6 – Nossa educação é cada vez mais utilitarista

 O salto que a humanidade deu no conhecimento nos últimos 50 anos é gigantesco. Neil Armstrong pisou na Lua com apoio de um computador de apenas de 2 KB de RAM. Diante da evolução do saber e da tecnologia, é cada vez mais comum termos uma educação voltada para domínios específicos e utilitaristas, ou seja, perguntamos sempre: “preciso aprender isso para quê? “. Essa preocupação incessante com a aplicabilidade do conhecimento de jovens alunos produz pessoas sem grande conhecimento de base. Nota-se cada vez mais profissionais sem conhecimento de literatura, filosofia e princípios universais da vida, que continuam regendo as relações humanas.

 7 – Restringimos cada vez mais o contato pessoal

 O mundo evolui para um contexto social mais tecnológico e conectado. Estamos diante de um paradoxo: conseguimos nos aproximar de mais pessoas com a tecnologia, mas também nos afastamos delas. Hoje decidimos se vale a pena sair com uma pessoa ou não por aplicativo. Não precisamos do contato pessoal para realizar essa avaliação. Outra situação interessante: o ensino à distância (EAD) permitiu a democratização da educação. Por outro lado, ao fazer uma faculdade online perdemos grande parte das interações humanas que um curso de graduação promove ao longe de alguns anos. Isso mais uma vez reduz repertório.
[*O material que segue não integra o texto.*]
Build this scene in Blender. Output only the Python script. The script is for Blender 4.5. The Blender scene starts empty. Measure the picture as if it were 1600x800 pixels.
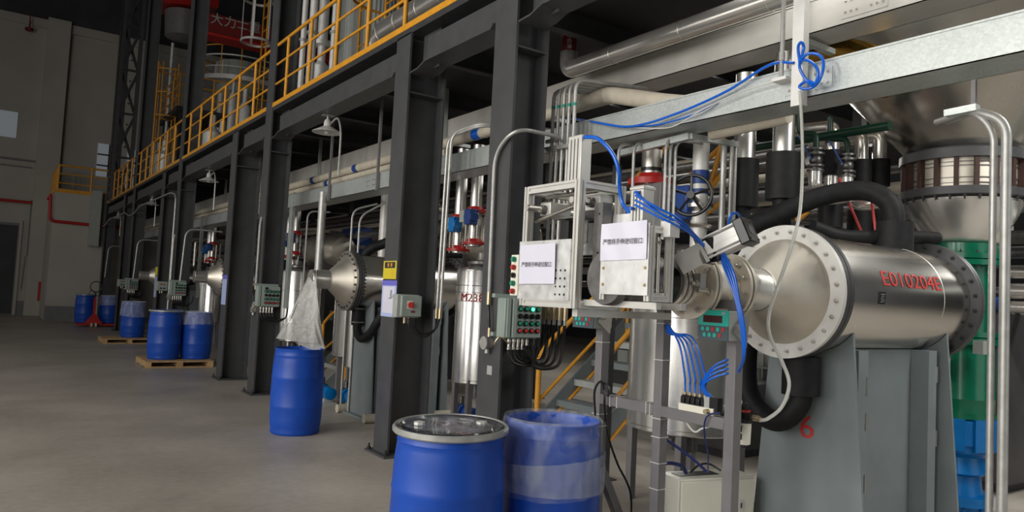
import bpy, math, random
import numpy as np
from mathutils import Vector, Matrix
PI = math.pi
random.seed(7)
S = bpy.context.scene
COL = S.collection

# ------------------------------------------------------------------ camera
F_PX = 1164.04
YAW, PITCH, ROLL, EYE = .610710788, .0565356442, .0498969343, 1.6
fw = Vector((math.sin(YAW)*math.cos(PITCH), math.cos(YAW)*math.cos(PITCH), math.sin(PITCH)))
r0 = Vector((math.cos(YAW), -math.sin(YAW), 0)); u0 = r0.cross(fw)
rt = math.cos(ROLL)*r0 + math.sin(ROLL)*u0
up = -math.sin(ROLL)*r0 + math.cos(ROLL)*u0
cam_d = bpy.data.cameras.new('camera'); cam = bpy.data.objects.new('camera', cam_d); COL.objects.link(cam)
cam_d.sensor_width = 36; cam_d.lens = 36*F_PX/1600; cam_d.clip_start = .05; cam_d.clip_end = 200
m = Matrix((rt, up, -fw)).transposed().to_4x4(); m.translation = Vector((0, 0, EYE)); cam.matrix_world = m
S.camera = cam
def at(ax, val, x, y):
    """world point seen at photo pixel (x, y) on the plane ax = val"""
    d = fw + (x-800)/F_PX*rt - (y-400)/F_PX*up
    i = 'xyz'.index(ax); t = (val - (0, 0, EYE)[i])/d[i]
    return Vector((0, 0, EYE)) + d*t

# ------------------------------------------------------------------ world, light, exposure
W = bpy.data.worlds.new('hall_sky'); S.world = W; W.use_nodes = True
W.node_tree.nodes['Background'].inputs[0].default_value = (.75, .85, 1, 1)
W.node_tree.nodes['Background'].inputs[1].default_value = .05
S.view_settings.view_transform = 'Standard'; S.view_settings.look = 'None'
S.view_settings.gamma = 1; S.view_settings.use_curve_mapping = False
S.view_settings.exposure = 0.12
def area(name, loc, size, sy, power, aim, col=(1, 1, 1)):
    d = bpy.data.lights.new(name, 'AREA'); d.shape = 'RECTANGLE'; d.size = size; d.size_y = sy; d.energy = power; d.color = col
    o = bpy.data.objects.new(name, d); COL.objects.link(o); o.location = loc
    o.rotation_euler = (Vector(aim)-Vector(loc)).to_track_quat('-Z', 'Y').to_euler(); return o
# daylight through the side-wall windows (left of the aisle); the high and rear lights are added fills
for i, (y, p) in enumerate([(-4.4, 190), (-.8, 250), (2.8, 390), (6.4, 380), (12.2, 120), (18.2, 50), (24.2, 30), (30.2, 30)]):
    area('window_daylight', (-7.9, y, 3.9), 2.4, 5.4, p, (20, y, 2.6), (1, .97, .92))
area('added_high_fill', (-7.9, 6, 11.2), 20, 2.0, 330, (6, 6, 2.5), (1, .98, .95))  # added high light so the polished pipe and steel catch brighter reflections
area('added_rear_fill', (6.6, -5.8, 2.6), 5.0, 4.6, 70, (4.2, 10, 1.2), (.93, .97, 1))  # added fill from behind the camera, brightens the near machine's end-on faces
# added fill lights under the walkway deck, without fixtures, brightening floor, pipes and stands
for (x, y, p) in ((9.6, 2.0, 130), (9.6, 7.0, 110), (5.4, .1, 105), (4.22, 2.2, 19), (5.9, 6.1, 20), (9.6, 14.0, 60), (9.6, 21.0, 40)):
    area('added_deck_fill', (x, y, 4.05), .35, 2.6, p, (x, y, 0), (1, .98, .93))

# ------------------------------------------------------------------ mesh builder
def vec(*a): return Vector(a)
def basis(d):
    d = Vector(d).normalized()
    a = Vector((0, 0, 1)) if abs(d.z) < .9 else Vector((1, 0, 0))
    u = d.cross(a).normalized(); return u, u.cross(d).normalized(), d
def smooth_path(pts, n=8):
    P = [Vector(p) for p in pts]
    if len(P) < 3: return P
    Q = [P[0]*2-P[1]] + P + [P[-1]*2-P[-2]]; out = []
    for i in range(1, len(Q)-2):
        for k in range(n):
            t = k/n; a, b, c, d = Q[i-1], Q[i], Q[i+1], Q[i+2]
            out.append(.5*((2*b)+(c-a)*t+(2*a-5*b+4*c-d)*t*t+(3*b-a-3*c+d)*t**3))
    out.append(P[-1]); return out
def bend(pts, r=.1, n=5):
    """polyline with rounded corners"""
    P = [Vector(p) for p in pts]; out = [P[0]]
    for i in range(1, len(P)-1):
        a = (P[i-1]-P[i]); b = (P[i+1]-P[i]); rr = min(r, a.length*.48, b.length*.48)
        p, q = P[i]+a.normalized()*rr, P[i]+b.normalized()*rr
        for k in range(n+1):
            t = k/n; out.append(p*(1-t)**2 + P[i]*2*t*(1-t) + q*t*t)
    out.append(P[-1]); return out
class MB:
    def __init__(s): s.v = []; s.f = []
    def add(s, v, f):
        o = len(s.v); s.v += [tuple(x) for x in v]; s.f += [tuple(i+o for i in q) for q in f]; return s
    def box(s, a, b):
        x0, x1 = sorted((a[0], b[0])); y0, y1 = sorted((a[1], b[1])); z0, z1 = sorted((a[2], b[2]))
        v = [(x, y, z) for x in (x0, x1) for y in (y0, y1) for z in (z0, z1)]
        return s.add(v, [(0, 1, 3, 2), (4, 6, 7, 5), (0, 4, 5, 1), (2, 3, 7, 6), (0, 2, 6, 4), (1, 5, 7, 3)])
    def bar(s, p, q, w, h=None, ref=(0, 0, 1)):
        """rectangular bar from p to q; h measured towards ref"""
        h = h or w; p, q = Vector(p), Vector(q); d = (q-p).normalized(); ref = Vector(ref)
        if abs(d.dot(ref)) > .95: ref = Vector((1, 0, 0))
        u = d.cross(ref).normalized(); t = u.cross(d).normalized()
        v = [c + u*(i*w/2) + t*(j*h/2) for c in (p, q) for i in (-1, 1) for j in (-1, 1)]
        return s.add(v, [(0, 1, 3, 2), (4, 6, 7, 5), (0, 4, 5, 1), (2, 3, 7, 6), (0, 2, 6, 4), (1, 5, 7, 3)])
    def lathe(s, o, d, prof, n=32, cap=True, a0=0, a1=2*PI):
        """prof: [(distance along d, radius)]"""
        u, w, d = basis(d); o = Vector(o); full = abs(a1-a0-2*PI) < 1e-6; m_ = n if full else n+1
        v = [o+d*t+(u*math.cos(a0+(a1-a0)*k/n)+w*math.sin(a0+(a1-a0)*k/n))*max(r, 1e-5) for t, r in prof for k in range(m_)]
        f = []
        for i in range(len(prof)-1):
            for k in range(n):
                k2 = (k+1) % m_; f.append((i*m_+k, i*m_+k2, (i+1)*m_+k2, (i+1)*m_+k))
        if cap and full:
            f.append(tuple(range(m_-1, -1, -1))); f.append(tuple(range((len(prof)-1)*m_, len(prof)*m_)))
        return s.add(v, f)
    def cyl(s, p, q, r, r2=None, n=20, cap=True):
        p, q = Vector(p), Vector(q); return s.lathe(p, q-p, [(0, r), ((q-p).length, r if r2 is None else r2)], n, cap)
    def tube(s, pts, r, n=8):
        P = [Vector(p) for p in pts]; P = [p for i, p in enumerate(P) if i == 0 or (p-P[i-1]).length > 1e-5]
        t0 = (P[1]-P[0]).normalized(); u, w, _ = basis(t0); v = []; f = []
        for i, p in enumerate(P):
            t = (P[min(i+1, len(P)-1)]-P[max(i-1, 0)]).normalized()
            u = (u-t*u.dot(t)).normalized(); w = t.cross(u)
            rr = r(i/(len(P)-1)) if callable(r) else r
            v += [p+(u*math.cos(2*PI*k/n)+w*math.sin(2*PI*k/n))*rr for k in range(n)]
        for i in range(len(P)-1):
            for k in range(n): f.append((i*n+k, i*n+(k+1) % n, (i+1)*n+(k+1) % n, (i+1)*n+k))
        f += [tuple(range(n-1, -1, -1)), tuple(range((len(P)-1)*n, len(P)*n))]
        return s.add(v, f)
    def ring(s, o, d, R, r, n=40, k=8):
        o = Vector(o); u, w, d = basis(d); pts = []
        v = []; f = []
        for i in range(n):
            a = 2*PI*i/n; c = u*math.cos(a)+w*math.sin(a)
            for j in range(k):
                b = 2*PI*j/k; v.append(o+c*(R+r*math.cos(b))+d*r*math.sin(b))
        for i in range(n):
            for j in range(k): f.append((i*k+j, ((i+1) % n)*k+j, ((i+1) % n)*k+(j+1) % k, i*k+(j+1) % k))
        return s.add(v, f)
    def plate(s, poly, th):
        """polygon (3-D points) thickened by vector th"""
        n = len(poly); th = Vector(th); v = [Vector(p) for p in poly] + [Vector(p)+th for p in poly]
        f = [tuple(range(n)), tuple(range(2*n-1, n-1, -1))] + [(i, i+n, (i+1) % n+n, (i+1) % n) for i in range(n)]
        return s.add(v, f)
    def bolt(s, p, d, r=.012, h=.015):
        u, w, d = basis(d); return s.lathe(Vector(p), d, [(0, r), (h*.6, r), (h*.6, r*.55), (h*1.4, r*.5)], 6)
    def sphere(s, c, r, n=16):
        return s.lathe(Vector(c)-Vector((0, 0, r)), (0, 0, 1), [(r-r*math.cos(PI*i/8), r*math.sin(PI*i/8)) for i in range(9)], n)
ORG = {}
def link_mesh(name, mb, mat, parent=None, sharp=35, bev=0):
    org = ORG.get(parent.name if parent else None, Vector((0, 0, 0)))
    me = bpy.data.meshes.new(name)
    me.from_pydata([(x-org.x, y-org.y, z-org.z) for x, y, z in mb.v], [], mb.f)
    me.materials.append(mat)
    import bmesh
    bm = bmesh.new(); bm.from_mesh(me); bmesh.ops.recalc_face_normals(bm, faces=bm.faces); bm.to_mesh(me); bm.free()
    for p in me.polygons: p.use_smooth = True
    me.set_sharp_from_angle(angle=math.radians(sharp))
    o = bpy.data.objects.new(name, me); COL.objects.link(o)
    if parent:
        o.parent = parent; ORG[o.name] = org
    if bev:
        b = o.modifiers.new('bevel', 'BEVEL'); b.width = bev; b.segments = 2; b.limit_method = 'ANGLE'
    return o
def part(name, mb, mat, parent, label=None, **k):
    o = link_mesh(name, mb, mat, parent, **k)
    if label: o['label'] = label
    return o
def thing(name, label, cat, loc=(0, 0, 0), group=None):
    o = bpy.data.objects.new(name, None); o.empty_display_size = .1; COL.objects.link(o); o.location = loc
    ORG[o.name] = Vector(loc); o['label'] = label; o['category'] = cat
    if group: o['group'] = group
    return o
def solo(name, mb, mat, label, cat, group=None, kind=None, **k):
    """a thing that is one mesh; its origin goes to the middle of its base"""
    A = np.array(mb.v); c = (A.min(0)+A.max(0))/2; c[2] = A[:, 2].min()
    q = MB(); q.v = [(x-c[0], y-c[1], z-c[2]) for x, y, z in mb.v]; q.f = mb.f
    o = link_mesh(name, q, mat, None, **k); o.location = tuple(c)
    o['label'] = label; o['category'] = cat
    if group: o['group'] = group
    if kind: o['kind'] = kind
    return o
def struct(name, mb, mat, parent=None):
    o = link_mesh(name, mb, mat, parent); o['kind'] = 'structure'; return o
def dup(o, d=(0, 0, 0), label=None, group=None, parent=None):
    c = o.copy(); COL.objects.link(c)
    if parent: c.parent = parent
    else: c.location = o.location + Vector(d)
    for ch in list(o.children): dup(ch, parent=c)
    if label: c['label'] = label
    if group: c['group'] = group
    return c
def text_mesh(txt, size, origin, xdir, ydir, mat, parent, name='lettering', depth=.0008, align='CENTER', wrap=None, label=None, wx=1.0):
    cu = bpy.data.curves.new(name, 'FONT'); cu.body = txt; cu.size = size; cu.align_x = align; cu.align_y = 'CENTER'; cu.extrude = depth
    cu.resolution_u = 3
    t = bpy.data.objects.new(name, cu); COL.objects.link(t)
    bpy.context.view_layer.update(); dg = bpy.context.evaluated_depsgraph_get()
    me = bpy.data.meshes.new_from_object(t.evaluated_get(dg)); bpy.data.objects.remove(t)
    X = Vector(xdir).normalized(); Y = Vector(ydir).normalized(); Z = X.cross(Y); O = Vector(origin)
    q = MB(); q.v = []
    for v in me.vertices:
        q.v.append(tuple(wrap(v.co.x*wx, v.co.y, v.co.z+depth) if wrap else O+X*v.co.x*wx+Y*v.co.y+Z*(v.co.z+depth)))
    q.f = [tuple(p.vertices) for p in me.polygons]; bpy.data.meshes.remove(me)
    return part(name, q, mat, parent, label)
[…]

A redução de repertório parece ser uma consequência das profundas transformações tecnológicas que vivemos nos dias de hoje. Isso não significa que devemos eleger a evolução do mundo como a grande vilã do momento. É comum em períodos de grandes mudanças termos estes desequilíbrios. O que não podemos é aceitar o baixo padrão de entendimento do mundo e das pessoas como algo normal. Em uma economia em que cada vez mais máquinas irão ocupar a posição de pessoas, só vai sobreviver quem possuir empatia, ou seja, a habilidade para se colocar no lugar do outro. E praticar empatia requer muito repertório.